• [Set problem] Your task is to write out the complete listing exactly as it is shown.

• [Recorded information]
========================

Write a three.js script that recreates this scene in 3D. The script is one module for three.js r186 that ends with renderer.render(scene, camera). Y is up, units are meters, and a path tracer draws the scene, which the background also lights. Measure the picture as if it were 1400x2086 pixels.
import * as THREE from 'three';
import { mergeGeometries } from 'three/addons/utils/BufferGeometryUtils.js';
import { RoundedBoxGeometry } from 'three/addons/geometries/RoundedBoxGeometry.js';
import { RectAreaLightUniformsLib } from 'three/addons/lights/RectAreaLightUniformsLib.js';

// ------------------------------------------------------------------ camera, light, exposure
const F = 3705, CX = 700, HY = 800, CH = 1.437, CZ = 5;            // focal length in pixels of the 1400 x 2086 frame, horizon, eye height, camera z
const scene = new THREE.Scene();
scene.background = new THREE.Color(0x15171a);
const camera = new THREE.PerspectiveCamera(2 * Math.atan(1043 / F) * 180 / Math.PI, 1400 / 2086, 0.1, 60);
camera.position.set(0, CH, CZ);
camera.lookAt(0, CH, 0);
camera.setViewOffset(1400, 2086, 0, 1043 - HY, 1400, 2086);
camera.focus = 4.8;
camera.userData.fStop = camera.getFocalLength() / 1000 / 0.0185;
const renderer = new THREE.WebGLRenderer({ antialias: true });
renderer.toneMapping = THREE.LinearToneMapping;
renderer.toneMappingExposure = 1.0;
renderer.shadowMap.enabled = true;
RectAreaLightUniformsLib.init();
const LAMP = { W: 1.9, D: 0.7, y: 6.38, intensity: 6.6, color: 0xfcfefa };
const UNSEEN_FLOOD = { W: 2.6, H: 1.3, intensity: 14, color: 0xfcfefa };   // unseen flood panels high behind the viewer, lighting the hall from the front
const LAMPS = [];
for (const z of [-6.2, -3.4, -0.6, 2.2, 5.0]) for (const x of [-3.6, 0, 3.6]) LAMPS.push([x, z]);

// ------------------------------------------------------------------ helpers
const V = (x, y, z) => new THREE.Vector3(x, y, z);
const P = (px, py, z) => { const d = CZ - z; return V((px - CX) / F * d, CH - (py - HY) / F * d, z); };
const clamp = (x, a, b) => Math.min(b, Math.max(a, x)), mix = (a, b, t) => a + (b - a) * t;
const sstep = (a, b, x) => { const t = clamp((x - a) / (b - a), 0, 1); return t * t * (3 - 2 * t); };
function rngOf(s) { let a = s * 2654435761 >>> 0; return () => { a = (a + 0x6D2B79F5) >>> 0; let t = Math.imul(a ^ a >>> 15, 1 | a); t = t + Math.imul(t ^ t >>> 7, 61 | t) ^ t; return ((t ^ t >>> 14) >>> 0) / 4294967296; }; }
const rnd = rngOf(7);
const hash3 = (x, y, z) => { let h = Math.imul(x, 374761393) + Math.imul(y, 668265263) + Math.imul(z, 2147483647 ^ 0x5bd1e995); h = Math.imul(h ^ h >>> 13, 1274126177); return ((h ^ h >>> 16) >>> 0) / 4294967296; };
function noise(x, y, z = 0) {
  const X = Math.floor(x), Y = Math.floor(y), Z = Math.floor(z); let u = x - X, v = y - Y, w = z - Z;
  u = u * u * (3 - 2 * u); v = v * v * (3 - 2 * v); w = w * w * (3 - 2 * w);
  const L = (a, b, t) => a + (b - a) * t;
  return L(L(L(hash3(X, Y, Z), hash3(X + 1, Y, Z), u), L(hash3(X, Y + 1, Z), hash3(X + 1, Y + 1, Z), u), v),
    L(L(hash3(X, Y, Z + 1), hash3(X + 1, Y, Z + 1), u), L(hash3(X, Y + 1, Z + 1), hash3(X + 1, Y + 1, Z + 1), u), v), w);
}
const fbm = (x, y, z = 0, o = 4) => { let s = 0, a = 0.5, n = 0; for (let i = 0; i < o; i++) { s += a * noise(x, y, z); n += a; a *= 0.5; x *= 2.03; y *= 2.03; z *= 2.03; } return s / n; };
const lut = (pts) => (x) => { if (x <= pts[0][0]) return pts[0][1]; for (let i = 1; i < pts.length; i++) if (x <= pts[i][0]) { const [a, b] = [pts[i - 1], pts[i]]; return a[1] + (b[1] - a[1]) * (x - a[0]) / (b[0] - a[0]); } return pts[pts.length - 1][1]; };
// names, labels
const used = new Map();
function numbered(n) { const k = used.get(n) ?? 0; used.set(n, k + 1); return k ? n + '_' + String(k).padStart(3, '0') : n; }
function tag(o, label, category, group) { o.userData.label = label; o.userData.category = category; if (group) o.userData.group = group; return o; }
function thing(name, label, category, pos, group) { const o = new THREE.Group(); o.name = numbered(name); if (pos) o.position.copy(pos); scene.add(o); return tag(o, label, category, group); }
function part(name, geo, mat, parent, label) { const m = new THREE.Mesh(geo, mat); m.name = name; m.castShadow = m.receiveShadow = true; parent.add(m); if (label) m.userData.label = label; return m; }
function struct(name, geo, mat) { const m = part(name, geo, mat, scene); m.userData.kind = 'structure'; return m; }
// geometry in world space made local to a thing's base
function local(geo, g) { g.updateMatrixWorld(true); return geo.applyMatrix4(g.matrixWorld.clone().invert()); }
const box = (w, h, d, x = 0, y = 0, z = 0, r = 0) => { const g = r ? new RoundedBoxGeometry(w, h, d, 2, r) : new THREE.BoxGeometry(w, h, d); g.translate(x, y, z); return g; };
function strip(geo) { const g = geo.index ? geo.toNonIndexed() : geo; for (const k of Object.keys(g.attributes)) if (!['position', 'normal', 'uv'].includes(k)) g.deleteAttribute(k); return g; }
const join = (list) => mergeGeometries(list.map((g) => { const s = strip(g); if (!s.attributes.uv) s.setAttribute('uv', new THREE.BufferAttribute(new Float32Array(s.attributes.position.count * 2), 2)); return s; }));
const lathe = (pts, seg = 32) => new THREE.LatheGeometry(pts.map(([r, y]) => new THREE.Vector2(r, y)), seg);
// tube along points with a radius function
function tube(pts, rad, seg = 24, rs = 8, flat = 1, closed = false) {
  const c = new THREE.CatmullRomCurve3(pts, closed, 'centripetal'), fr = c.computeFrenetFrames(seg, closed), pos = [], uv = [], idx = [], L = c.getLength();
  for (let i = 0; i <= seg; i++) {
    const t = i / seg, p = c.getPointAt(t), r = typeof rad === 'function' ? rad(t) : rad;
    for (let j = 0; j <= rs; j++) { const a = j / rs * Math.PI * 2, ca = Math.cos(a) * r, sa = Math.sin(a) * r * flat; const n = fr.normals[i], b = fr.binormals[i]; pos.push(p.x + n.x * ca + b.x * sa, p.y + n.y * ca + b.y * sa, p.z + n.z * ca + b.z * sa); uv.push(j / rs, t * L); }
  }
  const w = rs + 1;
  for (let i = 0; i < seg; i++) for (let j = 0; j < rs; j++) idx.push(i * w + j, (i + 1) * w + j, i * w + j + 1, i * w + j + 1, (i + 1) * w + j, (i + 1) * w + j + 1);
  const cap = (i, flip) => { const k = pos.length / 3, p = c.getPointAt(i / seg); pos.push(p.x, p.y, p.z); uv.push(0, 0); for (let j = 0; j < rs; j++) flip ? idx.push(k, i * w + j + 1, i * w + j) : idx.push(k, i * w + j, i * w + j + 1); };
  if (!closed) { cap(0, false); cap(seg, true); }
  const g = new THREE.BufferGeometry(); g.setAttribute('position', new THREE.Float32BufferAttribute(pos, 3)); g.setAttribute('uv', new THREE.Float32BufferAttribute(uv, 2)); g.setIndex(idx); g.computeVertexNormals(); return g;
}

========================

• [Task output]
Write a three.js script that recreates this scene in 3D. The script is one module for three.js r186 that ends with renderer.render(scene, camera). Y is up, units are meters, and a path tracer draws the scene, which the background also lights. Measure the picture as if it were 1400x2086 pixels.
import * as THREE from 'three';
import { mergeGeometries } from 'three/addons/utils/BufferGeometryUtils.js';
import { RoundedBoxGeometry } from 'three/addons/geometries/RoundedBoxGeometry.js';
import { RectAreaLightUniformsLib } from 'three/addons/lights/RectAreaLightUniformsLib.js';

// ------------------------------------------------------------------ camera, light, exposure
const F = 3705, CX = 700, HY = 800, CH = 1.437, CZ = 5;            // focal length in pixels of the 1400 x 2086 frame, horizon, eye height, camera z
const scene = new THREE.Scene();
scene.background = new THREE.Color(0x15171a);
const camera = new THREE.PerspectiveCamera(2 * Math.atan(1043 / F) * 180 / Math.PI, 1400 / 2086, 0.1, 60);
camera.position.set(0, CH, CZ);
camera.lookAt(0, CH, 0);
camera.setViewOffset(1400, 2086, 0, 1043 - HY, 1400, 2086);
camera.focus = 4.8;
camera.userData.fStop = camera.getFocalLength() / 1000 / 0.0185;
const renderer = new THREE.WebGLRenderer({ antialias: true });
renderer.toneMapping = THREE.LinearToneMapping;
renderer.toneMappingExposure = 1.0;
renderer.shadowMap.enabled = true;
RectAreaLightUniformsLib.init();
const LAMP = { W: 1.9, D: 0.7, y: 6.38, intensity: 6.6, color: 0xfcfefa };
const UNSEEN_FLOOD = { W: 2.6, H: 1.3, intensity: 14, color: 0xfcfefa };   // unseen flood panels high behind the viewer, lighting the hall from the front
const LAMPS = [];
for (const z of [-6.2, -3.4, -0.6, 2.2, 5.0]) for (const x of [-3.6, 0, 3.6]) LAMPS.push([x, z]);

// ------------------------------------------------------------------ helpers
const V = (x, y, z) => new THREE.Vector3(x, y, z);
const P = (px, py, z) => { const d = CZ - z; return V((px - CX) / F * d, CH - (py - HY) / F * d, z); };
const clamp = (x, a, b) => Math.min(b, Math.max(a, x)), mix = (a, b, t) => a + (b - a) * t;
const sstep = (a, b, x) => { const t = clamp((x - a) / (b - a), 0, 1); return t * t * (3 - 2 * t); };
function rngOf(s) { let a = s * 2654435761 >>> 0; return () => { a = (a + 0x6D2B79F5) >>> 0; let t = Math.imul(a ^ a >>> 15, 1 | a); t = t + Math.imul(t ^ t >>> 7, 61 | t) ^ t; return ((t ^ t >>> 14) >>> 0) / 4294967296; }; }
const rnd = rngOf(7);
const hash3 = (x, y, z) => { let h = Math.imul(x, 374761393) + Math.imul(y, 668265263) + Math.imul(z, 2147483647 ^ 0x5bd1e995); h = Math.imul(h ^ h >>> 13, 1274126177); return ((h ^ h >>> 16) >>> 0) / 4294967296; };
function noise(x, y, z = 0) {
  const X = Math.floor(x), Y = Math.floor(y), Z = Math.floor(z); let u = x - X, v = y - Y, w = z - Z;
  u = u * u * (3 - 2 * u); v = v * v * (3 - 2 * v); w = w * w * (3 - 2 * w);
  const L = (a, b, t) => a + (b - a) * t;
  return L(L(L(hash3(X, Y, Z), hash3(X + 1, Y, Z), u), L(hash3(X, Y + 1, Z), hash3(X + 1, Y + 1, Z), u), v),
    L(L(hash3(X, Y, Z + 1), hash3(X + 1, Y, Z + 1), u), L(hash3(X, Y + 1, Z + 1), hash3(X + 1, Y + 1, Z + 1), u), v), w);
}
const fbm = (x, y, z = 0, o = 4) => { let s = 0, a = 0.5, n = 0; for (let i = 0; i < o; i++) { s += a * noise(x, y, z); n += a; a *= 0.5; x *= 2.03; y *= 2.03; z *= 2.03; } return s / n; };
const lut = (pts) => (x) => { if (x <= pts[0][0]) return pts[0][1]; for (let i = 1; i < pts.length; i++) if (x <= pts[i][0]) { const [a, b] = [pts[i - 1], pts[i]]; return a[1] + (b[1] - a[1]) * (x - a[0]) / (b[0] - a[0]); } return pts[pts.length - 1][1]; };
// names, labels
const used = new Map();
function numbered(n) { const k = used.get(n) ?? 0; used.set(n, k + 1); return k ? n + '_' + String(k).padStart(3, '0') : n; }
function tag(o, label, category, group) { o.userData.label = label; o.userData.category = category; if (group) o.userData.group = group; return o; }
function thing(name, label, category, pos, group) { const o = new THREE.Group(); o.name = numbered(name); if (pos) o.position.copy(pos); scene.add(o); return tag(o, label, category, group); }
function part(name, geo, mat, parent, label) { const m = new THREE.Mesh(geo, mat); m.name = name; m.castShadow = m.receiveShadow = true; parent.add(m); if (label) m.userData.label = label; return m; }
function struct(name, geo, mat) { const m = part(name, geo, mat, scene); m.userData.kind = 'structure'; return m; }
// geometry in world space made local to a thing's base
function local(geo, g) { g.updateMatrixWorld(true); return geo.applyMatrix4(g.matrixWorld.clone().invert()); }
const box = (w, h, d, x = 0, y = 0, z = 0, r = 0) => { const g = r ? new RoundedBoxGeometry(w, h, d, 2, r) : new THREE.BoxGeometry(w, h, d); g.translate(x, y, z); return g; };
function strip(geo) { const g = geo.index ? geo.toNonIndexed() : geo; for (const k of Object.keys(g.attributes)) if (!['position', 'normal', 'uv'].includes(k)) g.deleteAttribute(k); return g; }
const join = (list) => mergeGeometries(list.map((g) => { const s = strip(g); if (!s.attributes.uv) s.setAttribute('uv', new THREE.BufferAttribute(new Float32Array(s.attributes.position.count * 2), 2)); return s; }));
const lathe = (pts, seg = 32) => new THREE.LatheGeometry(pts.map(([r, y]) => new THREE.Vector2(r, y)), seg);
// tube along points with a radius function
function tube(pts, rad, seg = 24, rs = 8, flat = 1, closed = false) {
  const c = new THREE.CatmullRomCurve3(pts, closed, 'centripetal'), fr = c.computeFrenetFrames(seg, closed), pos = [], uv = [], idx = [], L = c.getLength();
  for (let i = 0; i <= seg; i++) {
    const t = i / seg, p = c.getPointAt(t), r = typeof rad === 'function' ? rad(t) : rad;
    for (let j = 0; j <= rs; j++) { const a = j / rs * Math.PI * 2, ca = Math.cos(a) * r, sa = Math.sin(a) * r * flat; const n = fr.normals[i], b = fr.binormals[i]; pos.push(p.x + n.x * ca + b.x * sa, p.y + n.y * ca + b.y * sa, p.z + n.z * ca + b.z * sa); uv.push(j / rs, t * L); }
  }
  const w = rs + 1;
  for (let i = 0; i < seg; i++) for (let j = 0; j < rs; j++) idx.push(i * w + j, (i + 1) * w + j, i * w + j + 1, i * w + j + 1, (i + 1) * w + j, (i + 1) * w + j + 1);
  const cap = (i, flip) => { const k = pos.length / 3, p = c.getPointAt(i / seg); pos.push(p.x, p.y, p.z); uv.push(0, 0); for (let j = 0; j < rs; j++) flip ? idx.push(k, i * w + j + 1, i * w + j) : idx.push(k, i * w + j, i * w + j + 1); };
  if (!closed) { cap(0, false); cap(seg, true); }
  const g = new THREE.BufferGeometry(); g.setAttribute('position', new THREE.Float32BufferAttribute(pos, 3)); g.setAttribute('uv', new THREE.Float32BufferAttribute(uv, 2)); g.setIndex(idx); g.computeVertexNormals(); return g;
}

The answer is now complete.